One_and_Done wrote:Because Lebron wasn't even in his prime in 06, and got better in 08. Once we remove the bogus inclusion of 2006, the team was 3-1 without him in 07, which looks like a huge anomaly given they were 1-13 from 08 to 10 and then fell off a cliff after he left.
Why are you talking about how good LeBron was when the discussion is specifically about what the team did in games he didn’t play? It doesn’t make any sense. The question is about using games without LeBron to assess how good the supporting cast was in that era. LeBron’s individual quality year to year is wholly irrelevant to that.
There are some people on here who just lose credibility with me when their opening argument contains an obvious red herring. Your use of Danny Green being waived to argue the 2011 Cavs were tanking was one such example, and trying to include 06 in a discussion of Lebron's prime is the latest. Like, why would anyone objective bring this up? Were people on here arguing that Lebron was in his prime in 06? Did he get many votes in 06? No and no. It just fees like a distortion of the sample to produce a desired result. Iverson on the other hand was definitely in his prime in the years I cited.
Regarding Danny Green, you latched onto one sentence mentioning him in an extremely long post, and wouldn’t stop talking about it even when I very obviously backed down from it immediately. You then kept acting like me responding to you to back down from it was somehow me doubling down on it. And that’s all while you were trying to argue plainly false things like that Antawn Jamison came off the bench a bunch of games in 2011 because he had “killed them” as a starter even though he came off the bench from the beginning of the season, or that Mo Williams played fewer minutes because they were getting blown out in a time period where they were objectively not getting blown out. So, I’m sorry but I really wouldn’t get on your high horse about credibility based on that discussion—you argued several false things that were easily verifiable as false. It’s okay. It happens, because we all sometimes say things without fully thinking through and verifying everything we said. But I actually explicitly backed down from the Danny Green thing immediately, while you did not back down at all from multiple false arguments and simply moved on from them with no acknowledgment, so I really do find a lecture on credibility coming from that discussion to be curious. It’s not something I care to push or would’ve ever otherwise mentioned—I’m perfectly fine assessing you to have credibility more generally, even after that discussion—but I think you’re definitely way off base here.
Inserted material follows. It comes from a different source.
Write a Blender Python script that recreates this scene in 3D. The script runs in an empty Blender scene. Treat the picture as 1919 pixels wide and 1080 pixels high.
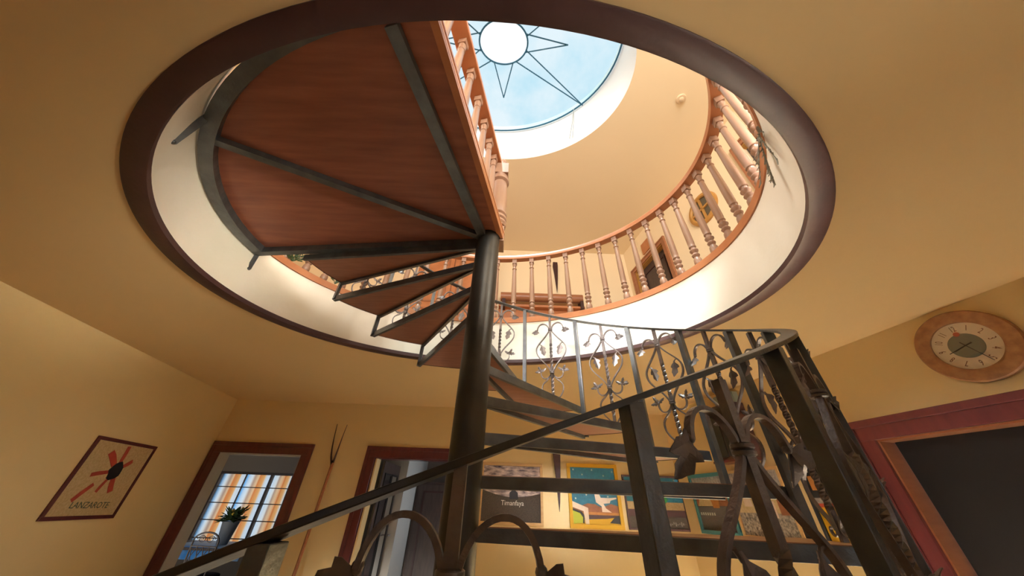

In any event, while it is completely irrelevant to the discussion, I do actually think LeBron was in his prime in 2006, and that seems a very easy conclusion to come to given that LeBron was 2nd in MVP voting that year, led the league in BPM with the 6th best BPM of his entire career, posted a better on-off than several other prime seasons of his, etc. I’ll never understand why some LeBron fans here try to artificially narrow his prime. I get that it’s to try to handwave away early playoff struggles as being pre-prime, but it just seems so self-defeating given that the length of his prime is the biggest feather in his cap.
Lebron was a distant 5th in the RPOY project in 06. The team was also radically different to the 08 team, and also the 09 and 10 team. Like, in 06 the 3 wins were over three of the worst teams in the league, and were due to the team being led by a still healthy-ish Larry Hughes, and Eric Snow, both gone and washed by 08. They also had D.Marshall and R.Murray in those games, both also gone by 08. The rotation was completely different.
Saying the 2006 team was “radically different to the 08 team” and had a “completely different” rotation is actually on point, unlike the discussion of whether LeBron was in his prime. And teams are never the same a couple years apart, so there’s some validity to that. But out of the 10 non-LeBron guys on the 2008 Cavaliers who played the most minutes that year, 7 of them played in those three games LeBron missed in 2006 (and they did not play tons of people in those 2006 games, so that’s also 7 of the 11 players who got remotely meaningful minutes in those three games). So I’d say it’s definitely a real stretch to say the 2006 team was “radically different to the 08 team” or that “the rotation was completely different.” Different, yes. But definitely not “completely different.” There was quite a lot of overlap. And earlier in this post, you already tied in the 1-5 record without LeBron in 2010 (which is part of the 1-13 record you referred to), even though that 2010 team bore less resemblance to the 2008 team than the 2006 team did. I find that curious. Is the 2010 team not “radically different to the 08 team”? Furthermore, for reference, the percent of the non-LeBron guys with the top 10 minutes on the 2008 Cavaliers who played in the games LeBron missed in 2006 is the same as the percent of the non-LeBron guys with the top 10 minutes on the 2010 Cavaliers who played on the 2011 Cavaliers. So if the 2006 Cavs were “radically different to the 08 team” based on the idea that “the rotation was completely different,” then I’d think you’d say the same about the 2011 Cavs and 2010 Cavs. I suspect you may come to a very different conclusion about that somehow, though.